▸ **Task details**
Set down the full listing exactly as given. Any pictures are to be left out.

▸ **Material**

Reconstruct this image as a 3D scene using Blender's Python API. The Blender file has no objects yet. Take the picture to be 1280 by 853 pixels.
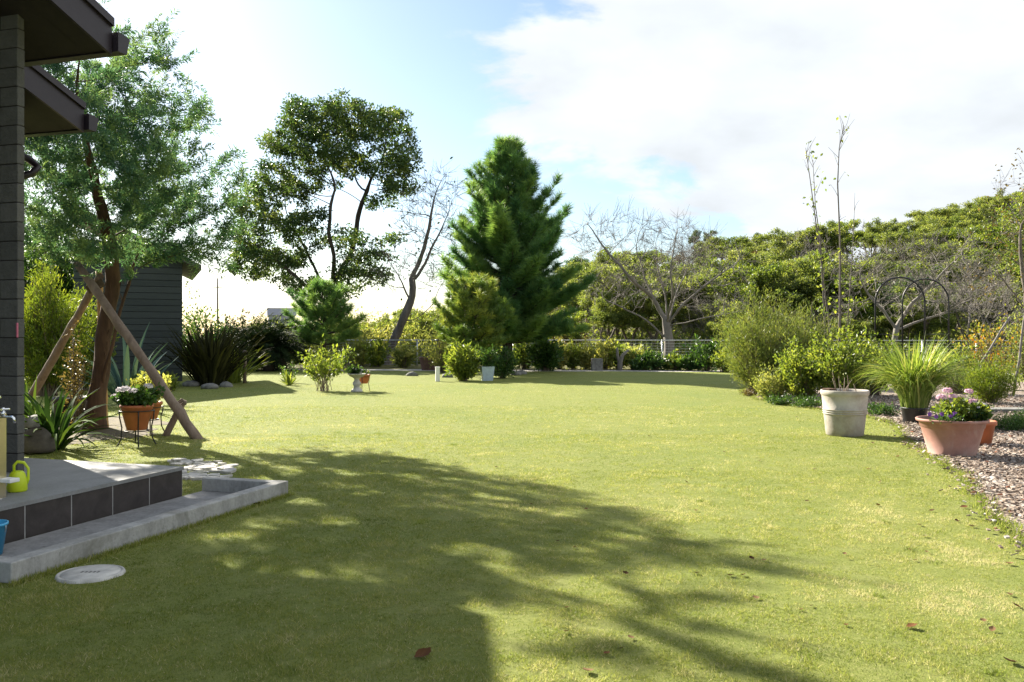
import bpy, bmesh, math
import numpy as np
from mathutils import Vector, Matrix

R = math.radians
C = bpy.context.scene.collection
scene = bpy.context.scene

# ------------------------------------------------------------------ camera
F = 1080.0            # focal length in pixels of the 1280 px wide frame
HZ = 418.0            # row of the horizon
EYE = 1.5
cam_data = bpy.data.cameras.new('camera')
cam_data.sensor_width = 36.0
cam_data.lens = 36.0 * F / 1280.0
cam_data.shift_y = (HZ - 426.5) / 1280.0
cam_data.clip_end = 3000
cam_data.clip_start = 0.05
cam = bpy.data.objects.new('camera', cam_data)
C.objects.link(cam)
cam.location = (0, 0, EYE)
cam.rotation_euler = (R(90), 0, 0)
scene.camera = cam

# ------------------------------------------------------------------ light
SUN_EL = 30.2
SUN_AZ = -41.9        # degrees clockwise from +Y
world = bpy.data.worlds.new('World')
scene.world = world
world.use_nodes = True
wn = world.node_tree
wn.nodes.clear()


def wnode(t, **kw):
    n = wn.nodes.new(t)
    for k, v in kw.items():
        setattr(n, k, v)
    return n


sky = wnode('ShaderNodeTexSky', sky_type='NISHITA', sun_disc=False)
sky.sun_elevation = R(SUN_EL)
sky.sun_rotation = R(SUN_AZ)
sky.altitude = 50
sky.air_density = 1.0
sky.dust_density = 0.8
sky.ozone_density = 1.9
bg = wnode('ShaderNodeBackground')
bg.inputs['Strength'].default_value = 0.05
wout = wnode('ShaderNodeOutputWorld')
tc = wnode('ShaderNodeTexCoord')
sep = wnode('ShaderNodeSeparateXYZ')
wn.links.new(tc.outputs['Generated'], sep.inputs[0])


def wmath(op, a, b=None, clamp=False):
    n = wnode('ShaderNodeMath', operation=op, use_clamp=clamp)
    for i, v in enumerate((a, b)):
        if v is None:
            continue
        if isinstance(v, (int, float)):
            n.inputs[i].default_value = v
        else:
            wn.links.new(v, n.inputs[i])
    return n.outputs[0]


den = wmath('ADD', wmath('MAXIMUM', sep.outputs['Z'], 0.0), 0.28)
cxn = wmath('DIVIDE', sep.outputs['X'], den)
cyn = wmath('DIVIDE', sep.outputs['Y'], den)
comb = wnode('ShaderNodeCombineXYZ')
wn.links.new(cxn, comb.inputs[0])
wn.links.new(cyn, comb.inputs[1])
noi = wnode('ShaderNodeTexNoise')
noi.inputs['Scale'].default_value = 1.55
noi.inputs['Detail'].default_value = 9
noi.inputs['Roughness'].default_value = 0.58
noi.inputs['Distortion'].default_value = 0.25
wn.links.new(comb.outputs[0], noi.inputs['Vector'])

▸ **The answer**
Reconstruct this image as a 3D scene using Blender's Python API. The Blender file has no objects yet. Take the picture to be 1280 by 853 pixels.
import bpy, bmesh, math
import numpy as np
from mathutils import Vector, Matrix

R = math.radians
C = bpy.context.scene.collection
scene = bpy.context.scene

# ------------------------------------------------------------------ camera
F = 1080.0            # focal length in pixels of the 1280 px wide frame
HZ = 418.0            # row of the horizon
EYE = 1.5
cam_data = bpy.data.cameras.new('camera')
cam_data.sensor_width = 36.0
cam_data.lens = 36.0 * F / 1280.0
cam_data.shift_y = (HZ - 426.5) / 1280.0
cam_data.clip_end = 3000
cam_data.clip_start = 0.05
cam = bpy.data.objects.new('camera', cam_data)
C.objects.link(cam)
cam.location = (0, 0, EYE)
cam.rotation_euler = (R(90), 0, 0)
scene.camera = cam

# ------------------------------------------------------------------ light
SUN_EL = 30.2
SUN_AZ = -41.9        # degrees clockwise from +Y
world = bpy.data.worlds.new('World')
scene.world = world
world.use_nodes = True
wn = world.node_tree
wn.nodes.clear()


def wnode(t, **kw):
    n = wn.nodes.new(t)
    for k, v in kw.items():
        setattr(n, k, v)
    return n


sky = wnode('ShaderNodeTexSky', sky_type='NISHITA', sun_disc=False)
sky.sun_elevation = R(SUN_EL)
sky.sun_rotation = R(SUN_AZ)
sky.altitude = 50
sky.air_density = 1.0
sky.dust_density = 0.8
sky.ozone_density = 1.9
bg = wnode('ShaderNodeBackground')
bg.inputs['Strength'].default_value = 0.05
wout = wnode('ShaderNodeOutputWorld')
tc = wnode('ShaderNodeTexCoord')
sep = wnode('ShaderNodeSeparateXYZ')
wn.links.new(tc.outputs['Generated'], sep.inputs[0])


def wmath(op, a, b=None, clamp=False):
    n = wnode('ShaderNodeMath', operation=op, use_clamp=clamp)
    for i, v in enumerate((a, b)):
        if v is None:
            continue
        if isinstance(v, (int, float)):
            n.inputs[i].default_value = v
        else:
            wn.links.new(v, n.inputs[i])
    return n.outputs[0]


den = wmath('ADD', wmath('MAXIMUM', sep.outputs['Z'], 0.0), 0.28)
cxn = wmath('DIVIDE', sep.outputs['X'], den)
cyn = wmath('DIVIDE', sep.outputs['Y'], den)
comb = wnode('ShaderNodeCombineXYZ')
wn.links.new(cxn, comb.inputs[0])
wn.links.new(cyn, comb.inputs[1])
noi = wnode('ShaderNodeTexNoise')
noi.inputs['Scale'].default_value = 1.55
noi.inputs['Detail'].default_value = 9
noi.inputs['Roughness'].default_value = 0.58
noi.inputs['Distortion'].default_value = 0.25
wn.links.new(comb.outputs[0], noi.inputs['Vector'])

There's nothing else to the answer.